[REQUIRED WORK]:
Retype the lines beneath this one, from the first through the line containing "link('storage_drawer', bx(RX +". Pictures are left out.

[DATA]:
····················

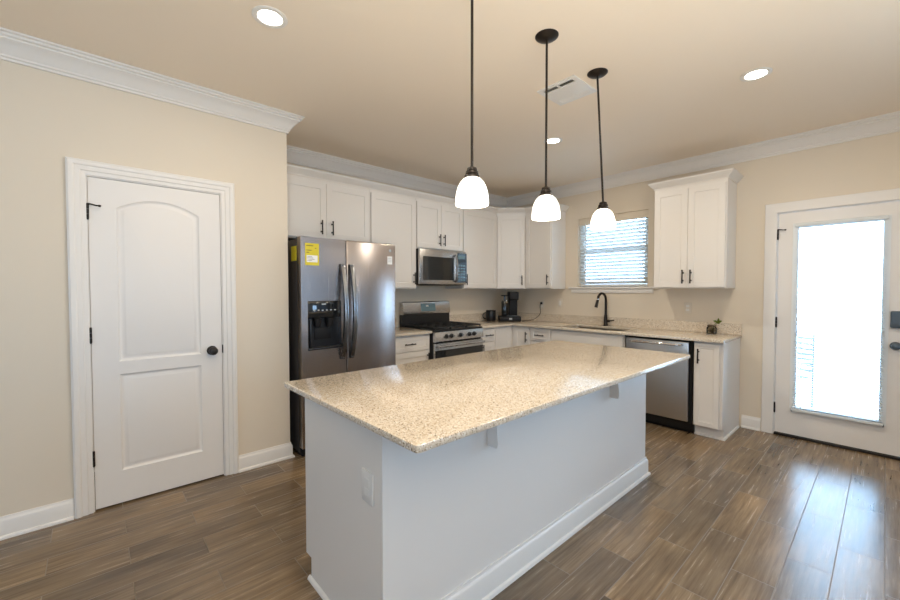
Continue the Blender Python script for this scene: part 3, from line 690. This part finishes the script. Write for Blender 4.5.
od = link('oven_door', bx(RX + .001, .690, ry0 + .003, ry1 - .003, .235, .772, .006), M_steel, rg)
link('oven_window', bx(.6905, .6935, ry0 + .0035, ry1 - .0035, .300, .697, .001, 1), M_blackglass, od)['label'] = 'black oven glass'
bm = tube(B(), [(.735, ry0 + .025, .745), (.735, ry1 - .025, .745)], .013, 14)
for yy in (ry0 + .06, ry1 - .06): tube(bm, [(.6905, yy, .745), (.735, yy, .745)], .009, 10)
link('handle', bm, M_steel, od)
link('storage_drawer', bx(RX + .001, .688, ry0 + .003, ry1 - .003, .065, .225, .006), M_steel, rg)

# ------------------------------------------------------------------ microwave
my0, my1, mz0, mz1 = -1.999, -1.268, 1.420, 1.832; MX = .405
mw = thing('microwave', 'stainless over-range microwave under the short wall cabinet', 'microwave', (.2, -1.64, mz0), R(90))
link('body', bx(.002, .365, my0, my1, mz0, mz1, .003), M_black, mw)
md = link('door', bx(.366, MX, my0, -1.432, mz0 + .006, mz1 - .001, .006), M_steel, mw)
link('window', bx(MX + .0005, MX + .003, my0 + .045, -1.478, mz0 + .055, mz1 - .085, .001, 1), M_blackglass, md)['label'] = 'black door glass'
hp_ = [(MX + .008 + .034 * math.sin(math.pi * k / 14) ** .7, -1.452, mz0 + .03 + .34 * k / 14) for k in range(15)]
link('handle', tube(B(), hp_, .0125, 10), M_handle, md)
cp = link('control_panel', bx(.366, MX, -1.430, my1, mz0 + .006, mz1 - .001, .006), M_steel, mw)
pg = link('panel_glass', bx(MX + .0004, MX + .002, -1.418, my1 + .010, mz0 + .03, mz1 - .02, .001, 1), M_blackglass, cp)
for i in range(6):
    for j in range(3): link('button', bx(MX + .0021, MX + .0026, -1.408 + j * .044, -1.376 + j * .044, mz0 + .05 + i * .036, mz0 + .068 + i * .036), M_teal, cp)
link('display', bx(MX + .0021, MX + .0026, -1.405, -1.29, mz1 - .09, mz1 - .05), M_teal, cp)
link('vent_grille', bx(.05, .36, my0 + .05, my1 - .05, mz0 - .006, mz0 - .0005), M_blackm, mw)

# ------------------------------------------------------------------ dishwasher
wx0, wx1 = 2.118, 2.754
dwm = thing('dishwasher', 'stainless dishwasher with a bar handle beside the end cabinet', 'dishwasher', (2.436, -.3, 0))
link('tub', bx(wx0 + .001, wx1 - .001, -.585, -.02, .03, CT0 - .002), M_blackm, dwm)
dd = link('door', bx(wx0 + .022, 2.722, -.635, -.586, .118, .866, .006, 3), M_steelx, dwm)
bm = tube(B(), [(wx0 + .07, -.640, .838), (wx0 + .08, -.668, .838), (wx0 + .11, -.678, .838), (2.63, -.678, .838), (2.665, -.668, .838), (2.675, -.640, .838)], .0105, 12)
link('handle', bm, M_chrome, dd)['label'] = 'polished bar handle'
link('kick_plate', bx(wx0 + .004, wx1 - .002, -.560, -.5855 + .02, .004, .112), M_gap, dwm)
bm = bx(2.7235, 2.7535, -.622, -.5855, .113, .884); box(bm, wx0 + .002, 2.723, -.622, -.5855, .868, .884); link('black_gap_strip', bm, M_gap, dwm)  # black strips filling the gap right of and above the door
for xx in (wx0 + .05, wx1 - .05):
    for yy in (-.5, -.1): link('foot', tube(B(), [(xx, yy, .0005), (xx, yy, .0305)], .016, 10), M_blackm, dwm)

# ------------------------------------------------------------------ island
ix0, ix1, iy0, iy1 = 2.110, 2.775, -4.013, -1.755; IT0, IT1 = .890, .914
il = thing('kitchen_island', 'large white kitchen island with panelled seating side', 'island', ((ix0 + ix1) / 2, (iy0 + iy1) / 2, 0))
link('cabinet_box', prism(B(), [(ix0, .10), (ix1 - .0005, .10), (ix1 - .0005, IT0 - .001), (ix0, IT0 - .001)], 'y', iy0 + .0165, iy1 - .0165), M_cab, il)
link('toe_kick', bx(ix0 + .065, ix1 - .001, iy0 + .0165, iy1 - .0165, .0005, .0995), M_cab, il)
link('seating_panel', bx(ix1, ix1 + .008, iy0, iy1, .0005, IT0 - .001, .001, 1), M_cab, il)
for yy in (iy0, iy1 - .016):
    link('end_panel', prism(B(), [(ix0 - .002, .105), (ix0 + .055, .105), (ix0 + .055, .0005), (ix1 - .0005, .0005), (ix1 - .0005, IT0 - .001), (ix0 - .002, IT0 - .001)], 'y', yy, yy + .016), M_cab, il)
SHOE = [(0, .0005), (.013, .0005), (.013, .006), (.009, .014), (0, .019)]
link('shoe_moulding', sweep(B(), [(ix0 + .04, iy0 - .0005), (ix1 + .008, iy0 - .0005)][::1], SHOE), M_trim, il)
IB = [(.0005, .0005), (.030, .0005), (.030, .008), (.026, .016), (.017, .020), (.016, .104), (.013, .112), (.008, .117), (.007, .130), (.0005, .130)]
link('baseboard', sweep(B(), [(ix1 + .008, iy0 + .001), (ix1 + .008, iy1), (ix1 - .05, iy1)], IB), M_trim, il)
FmX = lambda y, z: Matrix.Translation((ix0 - .0235, y, z)) @ Matrix.Rotation(R(-90), 4, 'Z')
n = 5; dwid = (iy1 - iy0 - .06) / n
for k in range(n):
    ytop = iy1 - .03 - k * dwid; w = dwid - .004
    add_door(il, w, DZ1 - DZ0, FmX(ytop, DZ0), (w / 2, .076, False), 'drawer'); add_door(il, w, DZ0 - .01 - .115, FmX(ytop, .115), (w - .034, .49, True))
for yc in (-3.473, -2.325):
    bm = prism(B(), [(ix1 + .0085, .678), (ix1 + .066, .678), (ix1 + .070, .700), (ix1 + .068, .740), (ix1 + .062, .790), (ix1 + .064, .830), (ix1 + .080, .858), (ix1 + .19, .868), (ix1 + .19, IT0 - .001), (ix1 + .0085, IT0 - .001)], 'y', yc, yc + .038)
    link('corbel', bm, M_cab, il, bevel=.002)
pl = link('outlet_plate', bx(2.652, 2.728, iy0 - .0075, iy0 - .0005, .582, .700, .002), M_plast, il); pl['label'] = 'white outlet plate'
bm = B()
for z in (.622, .660): box(bm, 2.673, 2.707, iy0 - .0085, iy0 - .0076, z - .013, z + .013, .0004, 1)
link('receptacle', bm, M_plast, pl)
bm = bx(1.9898, 3.0576, -4.0697, -1.7074, IT0, IT1)
vert = [e for e in bm.edges if abs(e.verts[0].co.z - e.verts[1].co.z) > .01]
bmesh.ops.bevel(bm, geom=vert, offset=.012, segments=4, affect='EDGES', profile=.5)
o = link('island_countertop', bm, M_gran, loc=(2.52, -2.89, IT0), bevel=.003); tag(o, 'large pale speckled granite top resting on the island', 'countertop')

# ------------------------------------------------------------------ ceiling fixtures
def pendant(label, x, y, lean):
    """rod pendant with a bell shade; lean tips the rod sideways a little"""
    root = thing('pendant_light', label, 'pendant light', (x, y, H), 0, 'pendant lights over the island')
    c, s = math.cos(R(47.9)), math.sin(R(47.9)); ln = H - 1.752
    bx_, by_ = x + lean * c, y + lean * s
    link('canopy', lathe(B(), [(0, -.024), (.014, -.024), (.030, -.020), (.052, -.012), (.062, -.004), (.063, -.0005), (0, -.0005)], (x, y, H), 28), M_bronze, root)
    link('rod', tube(B(), [(x, y, H - .022), (bx_, by_, 1.924)], .0065, 10), M_bronze, root)
    link('socket_cap', lathe(B(), [(0, .195), (.008, .195), (.010, .190), (.022, .187), (.024, .178), (.021, .176), (.028, .172), (.030, .160), (.027, .158), (.034, .153), (.036, .146), (.034, .143), (0, .143)], (bx_, by_, 1.752 - .018), 28), M_bronze, root)
    prof = [(r_, z_ * .875) for r_, z_ in [(.030, .1425), (.041, .136), (.054, .120), (.065, .096), (.0725, .066), (.0765, .034), (.0775, .006), (.0765, 0), (.0735, 0), (.073, .034), (.069, .066), (.0615, .094), (.050, .116), (.038, .131), (.030, .138)]]
    sh = link('lamp_shade', lathe(B(), prof + [prof[0]], (bx_, by_, 1.752), 36), M_shade, root); sh['label'] = 'glowing white opal glass bell shade'
    l = bpy.data.lights.new('pendant_bulb', 'POINT'); l.energy = PEND_W; l.color = WARM; l.shadow_soft_size = .03
    lo = bpy.data.objects.new('pendant_bulb', l); COL.objects.link(lo); lo.parent = root; lo.location = (bx_ - x, by_ - y, 1.792 - H)
pendant('nearest of the three bronze pendants, its canopy above the top of the picture', 2.664, -3.447, 0)
pendant('middle of the three bronze pendants over the island', 2.690, -2.897, 0)
pendant('farthest bronze pendant, its shade in front of the sink window', 2.694, -2.345, .043)
def can_light(label, x, y, k=1.):
    root = thing('recessed_light', label, 'ceiling light', (x, y, H), 0, 'recessed ceiling lights')
    bm = lathe(B(), [(.058, -.0005), (.083, -.0005), (.083, -.004), (.076, -.007), (.062, -.007), (.058, -.005), (.058, -.0005)], (x, y, H), 36); link('trim_ring', bm, M_plast, root)
    link('lens', lathe(B(), [(0, -.005), (.05, -.005), (.0575, -.0045), (.0575, -.0008), (0, -.0008)], (x, y, H), 36), M_can, root)['label'] = 'glowing round lens'
    l = bpy.data.lights.new('recessed_lamp', 'AREA'); l.shape = 'DISK'; l.size = .11; l.energy = CAN_W * k; l.color = WARM
    lo = bpy.data.objects.new('recessed_lamp', l); COL.objects.link(lo); lo.parent = root; lo.location = (0, 0, -.009)
can_light('recessed light above the arched-panel door, left of all the pendants', 1.841, -4.062, .72)
can_light('recessed light toward the glazed door, right of all the pendants', 3.367, -1.580, 1.3)
can_light('recessed light behind the middle pendant, near the ceiling vent', 1.859, -1.570, 1.35)
can_light('recessed light beyond the top of the picture, nearest the viewpoint', 3.367, -4.062)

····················

[SOLUTION TO THIS TASK]:
Continue the Blender Python script for this scene: part 3, from line 690. This part finishes the script. Write for Blender 4.5.
od = link('oven_door', bx(RX + .001, .690, ry0 + .003, ry1 - .003, .235, .772, .006), M_steel, rg)
link('oven_window', bx(.6905, .6935, ry0 + .0035, ry1 - .0035, .300, .697, .001, 1), M_blackglass, od)['label'] = 'black oven glass'
bm = tube(B(), [(.735, ry0 + .025, .745), (.735, ry1 - .025, .745)], .013, 14)
for yy in (ry0 + .06, ry1 - .06): tube(bm, [(.6905, yy, .745), (.735, yy, .745)], .009, 10)
link('handle', bm, M_steel, od)
link('storage_drawer', bx(RX + .001, .688, ry0 + .003, ry1 - .003, .065, .225, .006), M_steel, rg)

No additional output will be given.